5 Practices Every eLearning Team Needs Τo Master

5 Practices Every eLearning Team Needs Τo Master
Summary: With fall just around the corner, it's a good time to sharpen our eLearning skills and get ready for the inevitable end of year push for eLearning.  In this post, we take a closer look at five practices every eLearning team needs to master.

5 Practices Every eLearning Team Needs Τo Master

In my recent post "Is eLearning Ready to be a Grown Up?", I suggested a 3 stage maturity model for an eLearning development team in an organization:
3 stage eLearning Maturity Model

 

To achieve the first stage, support, your organization needs to have a mastery of the basics to deliver solutions in a cost-effective and consistent manner. The following are five critical practices I believe every eLearning team needs to master:

Practice 1:  eLearning Project Definition

This is where the design team, project sponsor and subject matter experts agree on audience profile, business outcomes, learning objectives, supporting content and potential barriers to success. When done well, the results guide the rest of the process by defining scope and informing the design and tone of the learning experience that will achieve the desired results. At a minimum, eLearning Project definition should include:

  • What business outcomes you hope to achieve.
  • A clear picture of your audience, including: role, location, access to technology, previous exposure to content and anticipated response to the training.
  • Behavior or actions that will come as a result of the training.
  • Context in which outcomes will manifest themselves.
  • Potential barriers to achieving the desired outcome including knowledge gaps, cultural norms and policy.
  • Other actions, initiatives, training, etc. that may have an impact on your efforts.

Practice 2:  Instructional Strategy

In the project definition, you’ve answered key questions about outcomes, barriers and context. These are critical inputs into your design approach or instructional strategy. The instructional strategy defines the learner’s journey and how content is structured and prioritized. There are a lot of great instructional design models that you can adopt and adapt. These include models by thought leaders like Thiagi’s (Four Doors), Schank (Goal-Based Scenarios) and Gagne (Nine Events). Check out this discussion on LinkedIn for more great theorist and their ideas on design. There are also some great marketing models for communication-awareness needs. Two worth looking at are AIDA and 6+1 Model, I suggest you identify a handful of models that align with your most common needs and then get feedback from learners and measure results to decide what works best within your organization and what needs to be changed.

Practice 3:  Content Acquisition

Once a project is defined and you’ve selected an instructional strategy, you’ll need sound processes for gathering content. You’ll likely find that the PowerPoint the SME handed off at the project kick-off now has significant gaps and you need additional details. You’ll likely need to be comfortable with a number of content acquisitions processes ranging from written surveys to one-to-one interviews to in-depth field work and primary research. Agreeing on the best approach for each project and setting clear expectation for time investment – both in the collection process and the effort to synthesize the responses - is the key.

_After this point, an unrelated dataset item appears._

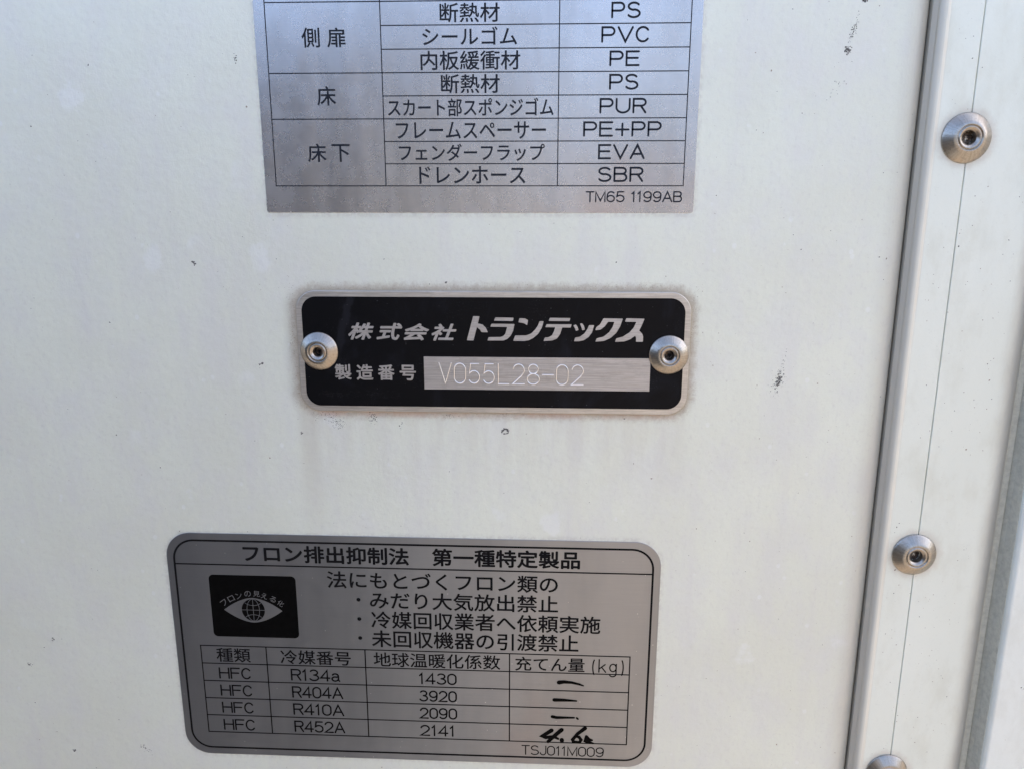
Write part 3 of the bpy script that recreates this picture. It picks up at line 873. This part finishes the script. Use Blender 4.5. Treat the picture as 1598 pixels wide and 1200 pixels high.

Practice 4:  Visual Design

The term art direction is more commonly connected with film and advertising, but your eLearning has a lot to gain by paying more attention to the visual design. Learning in corporate organizations is far more than just sharing content and acquiring a set of skills or specific knowledge, it is also about consolidating attitudes and behaviors and visual design plays an important role. Thumb through a magazine looking at the advertising or visit a number of websites… what is your first impression? Did you start to form opinions before reading a word? I bet you did. That’s the power of visual design. In eLearning courses the use of color, typography, background images, graphical treatment and composition of screens all impact our learning experience.

Practice 5: Interactive Design

Interactive design is what happens on a screen - how learners interact with the content, graphics and media elements. As anyone who has ever written or reviewed and eLearning script knows, this sounds much easier than it is in practice. The goal is to create a series of memorable “moments” that occur through a series of frames that a user clicks through, but we need to accomplish this on tight budgets and short timelines.

You may want to consider moving to a template-based approach. By using templates 50-80% of the time, you can reduce development time and improve the user experience. Templates are baseline screens that include technical functionality but not the graphics and text that make them unique. Templates reduce development time by reusing the programmatic elements of the screen. They improve user experience by insuring consistency for screens that serve a similar purpose and act as cue to the learner.

Do you have other eLearning practices you deem critical to your organization's success?